DATA EXTRACT:
---*---

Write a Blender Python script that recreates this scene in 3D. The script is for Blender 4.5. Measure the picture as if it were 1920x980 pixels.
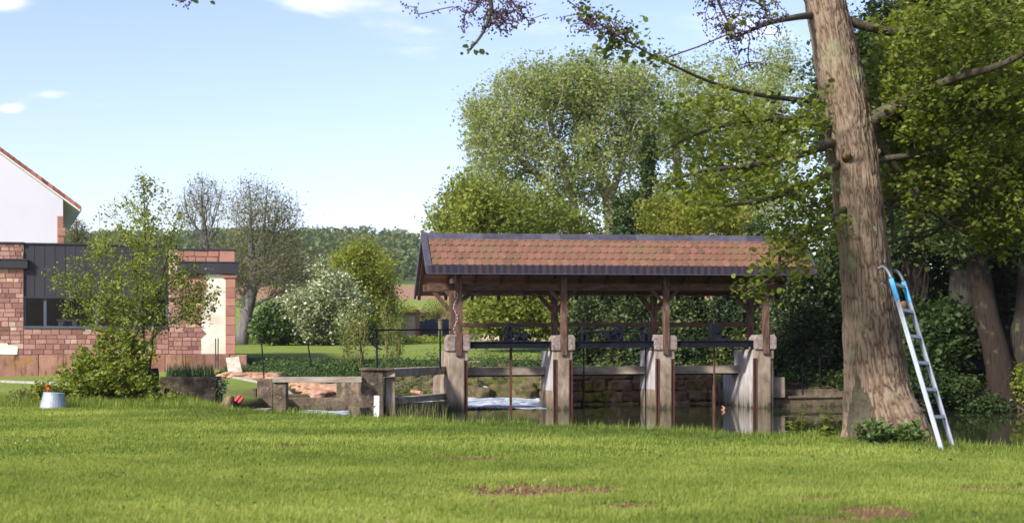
import bpy, math, random
import numpy as np
from mathutils import Vector, Matrix

rng = np.random.default_rng(7)
random.seed(7)
for o in list(bpy.data.objects):
    bpy.data.objects.remove(o)
scene = bpy.context.scene
COL = scene.collection
PI = math.pi
R = math.radians

# ------------------------------------------------------------------ camera, sky, sun, exposure
EYE = 1.1
F = 2667.0          # focal length in photo pixels (50 mm on 36 mm, 1920 px wide)
cam = bpy.data.cameras.new('camera')
cam_o = bpy.data.objects.new('camera', cam)
COL.objects.link(cam_o)
cam_o.location = (0, 0, EYE)
cam_o.rotation_euler = (R(90), 0, 0)
cam.lens = 50
cam.sensor_width = 36
cam.shift_y = 150 / 1920
cam.clip_start = 0.1
cam.clip_end = 6000
cam.dof.use_dof = True
cam.dof.focus_distance = 24
cam.dof.aperture_fstop = 2.6
scene.camera = cam_o

SUN_DIR = Vector((-0.60, -0.66, 0.62)).normalized()      # towards the sun: left, a little behind the camera
SUN_EL = math.asin(SUN_DIR.z)
SUN_ROT = math.atan2(SUN_DIR.x, SUN_DIR.y)

world = bpy.data.worlds.new('World')
scene.world = world
world.use_nodes = True
wn, wl = world.node_tree.nodes, world.node_tree.links
wn.clear()
w_out = wn.new('ShaderNodeOutputWorld')
w_bg = wn.new('ShaderNodeBackground')
w_bg.inputs[1].default_value = 0.088
sky = wn.new('ShaderNodeTexSky')
sky.sky_type = 'NISHITA'
sky.sun_disc = False
sky.sun_elevation = SUN_EL
sky.sun_rotation = SUN_ROT
sky.altitude = 200
sky.air_density = 1.0
sky.dust_density = 1.1
sky.ozone_density = 1.6
tc = wn.new('ShaderNodeTexCoord')
sep = wn.new('ShaderNodeSeparateXYZ')
wl.new(tc.outputs['Generated'], sep.inputs[0])


def wmath(op, a, b=None, c=None):
    n = wn.new('ShaderNodeMath')
    n.operation = op
    for i, v in enumerate((a, b, c)):
        if v is None:
            continue
        if isinstance(v, (int, float)):
            n.inputs[i].default_value = v
        else:
            wl.new(v, n.inputs[i])
    return n.outputs[0]


zc = wmath('ADD', wmath('MAXIMUM', sep.outputs[2], 0.0), 0.10)
comb = wn.new('ShaderNodeCombineXYZ')
wl.new(wmath('DIVIDE', sep.outputs[0], zc), comb.inputs[0])
wl.new(wmath('DIVIDE', sep.outputs[1], zc), comb.inputs[1])
cn = wn.new('ShaderNodeTexNoise')
cn.inputs['Scale'].default_value = 1.15
cn.inputs['Detail'].default_value = 9
cn.inputs['Roughness'].default_value = 0.62
cn.inputs['Distortion'].default_value = 0.35
wl.new(comb.outputs[0], cn.inputs['Vector'])
cn2 = wn.new('ShaderNodeTexNoise')
cn2.inputs['Scale'].default_value = 0.33
cn2.inputs['Detail'].default_value = 2
wl.new(comb.outputs[0], cn2.inputs['Vector'])
cov = wmath('MULTIPLY_ADD', cn2.outputs[0], 0.30, wmath('MULTIPLY', cn.outputs[0], 0.80))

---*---

TASK: Leave out the pictures and repeat the lines from the start of the material through the line with "R = math.radians", inclusive.

RESPONSE TO THE EXERCISE:
Write a Blender Python script that recreates this scene in 3D. The script is for Blender 4.5. Measure the picture as if it were 1920x980 pixels.
import bpy, math, random
import numpy as np
from mathutils import Vector, Matrix

rng = np.random.default_rng(7)
random.seed(7)
for o in list(bpy.data.objects):
    bpy.data.objects.remove(o)
scene = bpy.context.scene
COL = scene.collection
PI = math.pi
R = math.radians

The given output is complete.